Showing 2 responses by tbabb

Another thought...

Try this: take the belt off the motor so that the platter won't move, lower the stylus onto the platter, switch on you amp and turn up the volume. Now switch on the motor and you should hear hum.

The hum will come and go as you switch on and off the motor. The hum isn't electrical, it is from the vibration of the motor transmitted through the table and shooting back up to the platter from the cone feet.

Try the above with footers under the SDS and then not. If you hear less hum when the footers are on, then the SDS and Power cable are acting as a vibration sink for the motor.
I think Philb's idea is worth considering, but I suspect that there would not be any differences in speed detected. If the VPI SDS was that supscetible to mechanical energy the product couldn't do what it does so well. I measured my speed using ISpectrum, a software based Oscilloscope, and a 1000 Hz test tone. The speed was rock stable.
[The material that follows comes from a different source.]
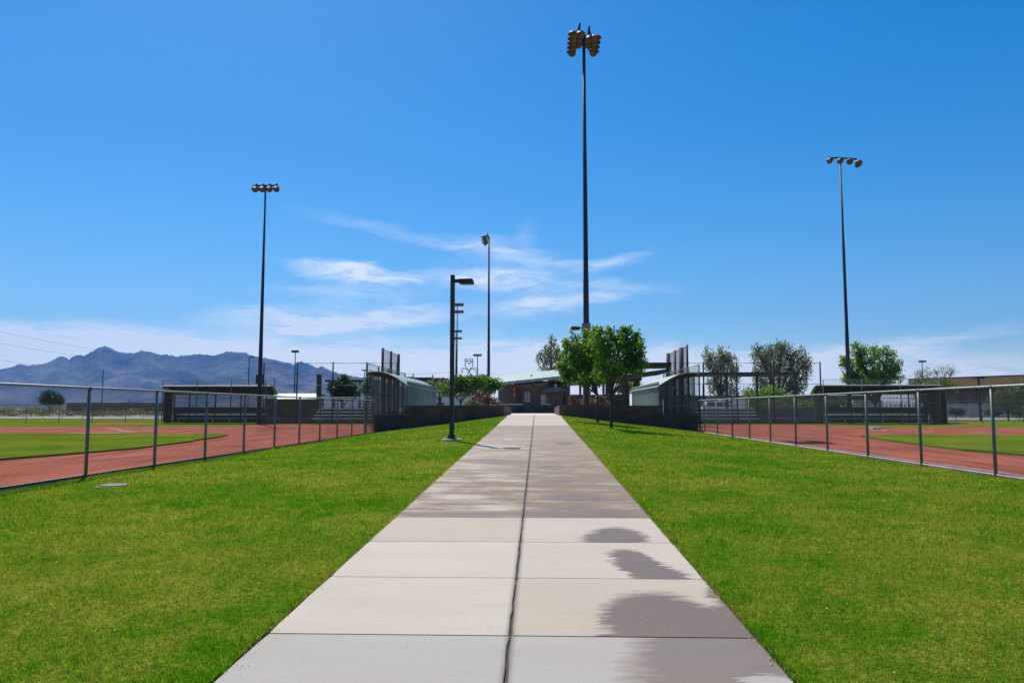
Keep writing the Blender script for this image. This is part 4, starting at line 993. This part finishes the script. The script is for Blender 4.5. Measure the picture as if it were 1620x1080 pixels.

I had a theory, but it's a stretch...

All the VPI motors vibrate considerably, if by chance Stringgreen's powercable from the SDS was pulling some of that vibrational energy away from the VPI motor, though the cable, and down though the SDS and footers into a vibrational sink. The net effect would be a motor that is vibrating less. Less vibration would yield a lower noise floor.

Stringgreen, can you post a photo of your setup?